QUESTIONS have been raised over how many of 500 jobs being created through a shopping complex expansion will go to local people.

The Dalton Park retail centre, near Murton, east Durham is about to undergo a second phase development.

The expansion is said to be worth £45m, with a seven-screen Cineworld cinema, a Morrisons supermarket, a KFC drive-through and a hotel all expected, along with a Pizza Express, Frankie and Benny’s and Prezzo.

A groundbreaking ceremony will take place on Friday (June 19) with Easington MP Grahame Morris, Murton Parish Council chairman Tom Pinkney, representatives of the construction company Bowmer and Kirkland and members of Dalton Park’s management team.

The work will take about a year to complete and it is estimated 500 jobs will be created during the construction and in the resulting retail units.
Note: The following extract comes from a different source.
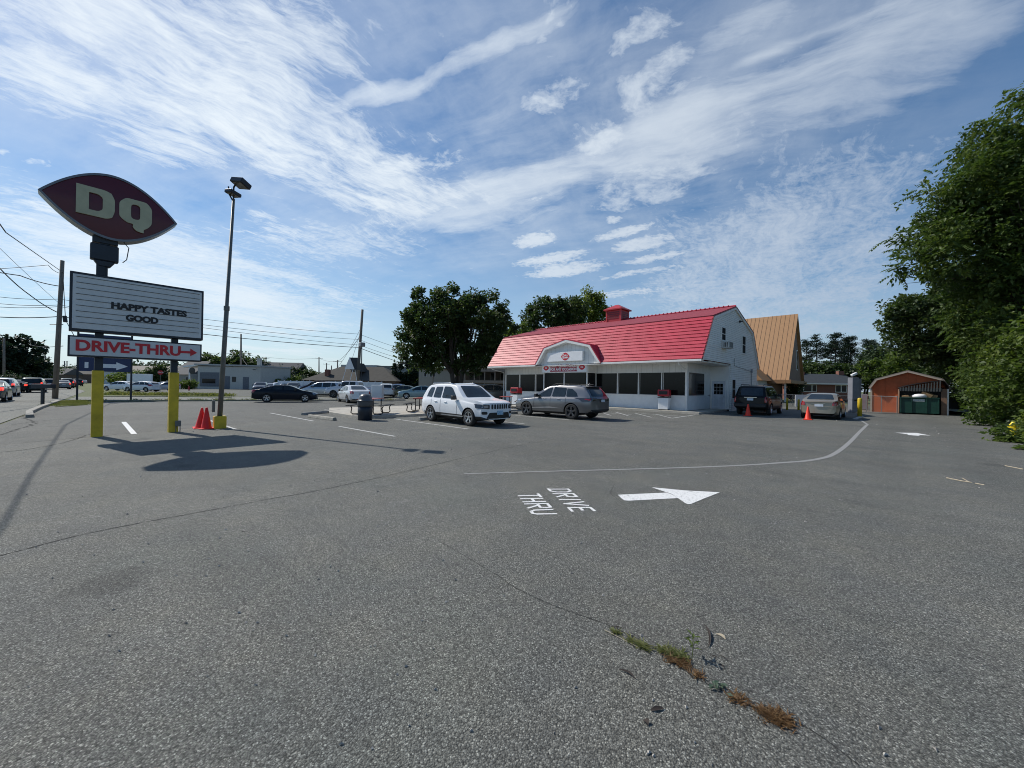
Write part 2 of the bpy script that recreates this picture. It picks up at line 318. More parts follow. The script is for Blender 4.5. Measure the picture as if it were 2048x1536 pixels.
# ---------------------------------------------------------------- ground surfaces
def asphalt(name, base, warm=0, seams=True, worn=.35, lot=False):
    g = NT(name)
    P2 = g.co
    big = g.noise(.18, 4, rough=.6); mid = g.noise(1.3, 5, rough=.65); st = g.noise(1, 5, g.map((.25, 2.2, 1)), rough=.6)
    fine = g.noise(70, 3, rough=.8); vo = g.n('ShaderNodeTexVoronoi'); vo.inputs['Scale'].default_value = 118; g.l(g.co, vo.inputs['Vector'])
    chip = g.n('ShaderNodeSeparateColor'); g.l(vo.outputs['Color'], chip.inputs[0])
    vo2 = g.n('ShaderNodeTexVoronoi'); vo2.inputs['Scale'].default_value = 210; g.l(g.co, vo2.inputs['Vector'])
    chip2 = g.n('ShaderNodeSeparateColor'); g.l(vo2.outputs['Color'], chip2.inputs[0])
    v = g.ramp(big, .3, .7, .86, 1.14)
    v = g.math('MULTIPLY', v, g.ramp(mid, .25, .75, .88, 1.12))
    v = g.math('MULTIPLY', v, g.ramp(st, .3, .75, .93, 1.06))
    # stones: most mid grey, some pale, some dark binder
    ch = g.ramp(chip.outputs[0], .0, 1.0, .44, 1.46); ch = g.math('ADD', ch, g.ramp(chip.outputs[0], .86, 1.0, 0, 1.7*worn+.35))
    ch = g.math('MULTIPLY', ch, g.ramp(chip2.outputs[1], 0, 1, .70, 1.30)); ch = g.math('MULTIPLY', ch, g.ramp(fine, .25, .75, .75, 1.25))
    ch = g.math('MULTIPLY', ch, g.ramp(vo.outputs['Distance'], .25, .75, 1.08, .55))
    v = g.math('MULTIPLY', v, ch)
    tint = g.mix(g.ramp(mid, .35, .7), tuple(base), tuple(x*k for x, k in zip(base, (1.06, 1.02, .94))))
    # greenish grey discolouration in places, dark oil drips
    tint = g.mix(g.math('MULTIPLY', g.ramp(g.noise(.5, 5), .52, .68), .35), tint, tuple(x*k for x, k in zip(base, (.84, .93, .90))))
    oil = g.math('MULTIPLY', g.ramp(g.noise(.8, 3), .66, .74, 0, 1, True), .18)
    tint = g.mix(oil, tint, tuple(x*.45 for x in base))
    st2 = g.noise(.35, 6, g.map((.6, 1.5, 1)), rough=.7); tint = g.mix(g.ramp(st2, .5, .66, 0, .38, True), tint, tuple(x*.68 for x in base))
    pale = g.noise(.9, 7, g.map((1.6, .5, 1)), rough=.75); tint = g.mix(g.ramp(pale, .56, .72, 0, .40, True), tint, tuple(x*1.5 for x in base))
    sp_ = g.n('ShaderNodeTexVoronoi'); sp_.inputs['Scale'].default_value = .42; g.l(g.n_warp(g.co), sp_.inputs['Vector']); tint = g.mix(g.ramp(sp_.outputs['Distance'], .06, .13, .5, 0, True), tint, tuple(x*.38 for x in base))
    if lot:
        x, y, z = g.xyz()[:3]
        # the older pavement beyond the seam is darker; wheel paths through the drive-thru lane
        ln = g.math('ADD', x, g.math('MULTIPLY', y, .50)); ln = g.math('ADD', ln, g.math('MULTIPLY', g.math('SUBTRACT', g.noise(.9, 3), .5), .15))
        old = g.ramp(ln, -16.42, -16.28, 1, 0)
        tint = g.mix(g.math('MULTIPLY', old, .30), tint, tuple(b*.55 for b in base))
        for cx in (-.3, 1.3):
            d = g.math('ABSOLUTE', g.math('SUBTRACT', x, cx+.2))
            tr = g.math('MULTIPLY', g.ramp(d, .15, .55, 1, 0, True), g.ramp(y, 6, 12, 0, .20)); tint = g.mix(tr, tint, tuple(b*.6 for b in base))
    vm = g.n('ShaderNodeVectorMath', operation='SCALE'); g.l(tint, vm.inputs[0]); g.l(v, vm.inputs['Scale'])
    g.col(vm.outputs[0]); g.set(Roughness=.86); g.b.inputs['Specular IOR Level'].default_value = .42
    h = g.math('ADD', g.math('MULTIPLY', vo.outputs['Distance'], -.8), g.math('MULTIPLY', fine, .5))
    g.bump(h, .85, .006)
    return g.m
M_lot = asphalt('lot_asphalt', (.150, .153, .140), lot=True)
M_road = asphalt('road_asphalt', (.19, .195, .175), worn=.2)
M_lot2 = asphalt('old_asphalt', (.11, .115, .10), worn=.2)
def grassmat():
    g = NT('grass_ground'); a = g.noise(.6, 5); b = g.noise(9, 4)
    c = g.mix(g.ramp(a, .35, .65), (.06, .095, .025), (.12, .13, .05)); c = g.mix(g.math('MULTIPLY', g.ramp(b, .4, .7), .6), c, (.17, .15, .08)); g.col(c); g.set(Roughness=.95)
    g.bump(b, .8, .05); return g.m
M_grass = grassmat()
M_conc = mat('pale_concrete', (.42, .39, .33), .85, var=.18, vscale=2.5, bump=.3, bscale=90)
M_kerb = mat('kerb_concrete', (.27, .255, .22), .85, var=.22, vscale=4, bump=.4, bscale=60)
M_old_conc = mat('weathered_concrete', (.34, .32, .27), .9, var=.3, vscale=6, bump=.5, bscale=40)
def sheet(name, pts, z, m, thick=None):
    mb = MB()
    if thick: mb.prism(pts, 'z', z-thick, z)
    else: mb.add([(p[0], p[1], z) for p in pts], [tuple(range(len(pts)))])
    o = mb.build(name, m, fix=bool(thick))
    if not thick and o.data.polygons[0].normal.z < 0: o.data.flip_normals()
    o['kind'] = 'structure'; return o
sheet('ground', [(-1500, -1500), (1500, -1500), (1500, 1500), (-1500, 1500)], -.03, M_grass)
sheet('parking_lot', [(-41.9, -2.9), (-14, -2.9), (30, -2.9), (30, 13), (5.2, 16.5), (3.1, 19.2), (3.35, 24), (3.5, 31), (3.4, 37), (3.2, 44.2), (-24, 44.2), (-24, 46), (-34, 46), (-34.1, 21.3), (-38, 9.5)], 0.0, M_lot)
sheet('road', [(-420, -60), (-300, -35), (-190, -17), (-120, -7), (-80, -3.4), (-28, -3.0), (60, -3.0), (60, -17.5), (-80, -17.5), (-130, -21), (-200, -31), (-310, -50), (-430, -76)], -.008, M_road)
sheet('cross_street', [(-54.5, -2.9), (-42.6, -2.9), (-35.2, 19), (-30.5, 33), (-22, 60), (-10, 95), (-20, 98), (-33, 62), (-43, 33), (-48, 19)], -.012, M_road)
sheet('far_pavement', [(-150, -1.5), (-54.5, 3), (-48, 21), (-42, 36), (-40, 40), (-52, 60), (-75, 80), (-130, 60)], -.02, M_lot2)
sheet('gravel_yard', [(-24, 44.2), (-24, 60), (3.2, 60), (3.2, 44.2)], -.016, M_lot2)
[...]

But today (Wednesday, June 17), at a full meeting of Durham County Council, Rona Hardy, a public representative on the East Durham Area Action Partnership (AAP), raised a question over the jobs on offer.

Ms Hardy said the extension was a “great opportunity” but asked what the council was doing to ensure local people could get the work.

Councillor Neil Foster, the council’s cabinet member for economic regeneration, said the authority was working on the issue.

In March, a Dalton Park announcement confirmed vacancies would be advertised through Job Centre Plus and on the shopping centre’s website, at dalton-park.co.uk

Speaking on another matter during the same meeting at County Hall, Durham, Cllr Foster said the council’s Durham Employment and Skills agency wanted to work with retailers to provide training to prepare people to apply for such work.

Such a scheme had proved successful with Tesco and Sainsbury’s at Bishop Auckland Shopping Park in St Helen Auckland, he said, meaning local people who completed a training course were guaranteed a job interview.

Dalton Park’s expansion has been in the planning for more than a decade and was approved despite concerns it would damage Seaham and Peterlee town centres, having won backing from local councillors, Mr Morris and 2,000 people who signed a petition.

The decision was referred to the Secretary of State for Communities and Local Government, who opted not to “call in” the application.

Supporters say it will take Dalton Park to another level and make it a destination of choice for shoppers from across the region.